Thursday 29 November 2018

United's late winner met with complete apathy

Any football fan will tell you that nothing beats a late winning goal. 4-0 wins are all well and good, but is there really any fun in that - the raw, visceral, pure emotional roller coaster  that only football can bring comes when your team have put you through the wringer and transformed the mood in an instant with a dramatic late intervention.
Whether it be through a goal that caps a comeback, or one that pilfers three precious points at the death in a game you have not played well in after 90 plus minutes of toil, it's the best moment for any
self respecting supporter. 
As United fans, we're no strangers to a late goal - we've witnessed more of our fair share, all met with varying levels of relief, joy and euphoria from Michael Owen against City, Robin van Persie's free-kick into the top bins in another derby, even Sanchez against Newcastle last month, and the most epic of them all. The night when Manchester United hit football immortality with a flick of Ole Gunner Solskjaer's foot into the roof of the Bayern Munich net on a balmy spring evening in Barcelona in 1999. All gold-tinted moments that make the very name of Man Utd stand out above all others. The thrill of a late show leaves you absolutely buzzing for days, but I - and many others come to that - will instantly forget the debacle of Tuesday night.

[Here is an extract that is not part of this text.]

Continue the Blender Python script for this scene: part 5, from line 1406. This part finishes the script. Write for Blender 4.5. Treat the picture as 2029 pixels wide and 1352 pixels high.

When Marouane Fellaini fired into the Young Boys net in the 91st minute, of course I was happy. My team had won, we had gone through to the last 16 in the Champions League and avoided a nerve shredding denouement on the final matchday in Valencia. But there was no celebration, no Ole-esque knee slide, no bouncing around the room. Despite the obvious scoreline to the contrary, so disjointed and discombobulated was the performance that this felt an exact carbon copy of the Palace game. There was nothing to be excited about.
There was instead complete apathy and only the feeling that United had horribly, undeservedly squeaked out of jail. An injury time winner against the brave but limited Swiss outsiders of Young Boys - a team you feel would have been bashed up handsomely by anyone worth their weight in gold (like Liverpool and City ) - should not be cause for celebration. Especially not when it could well prove to be the goal that - for seemingly the umpteenth time this season - keeps Mourinho in his job.
With all due respect, you shouldn't need a late, solitary strike to win a tie such as this.
It tells you everything you need to know about the state of Mourinho's moribund Manchester United.

The manager may have let all his emotions out by sending a crate of water bottles into oblivion, but that's more than could be said for the rest of us. As usual with Mourinho, you felt he was vastly overdoing things to make the most elaborate of points. I very much doubt the 'celebration' was genuine. For me, the goal was met by no emotion at all.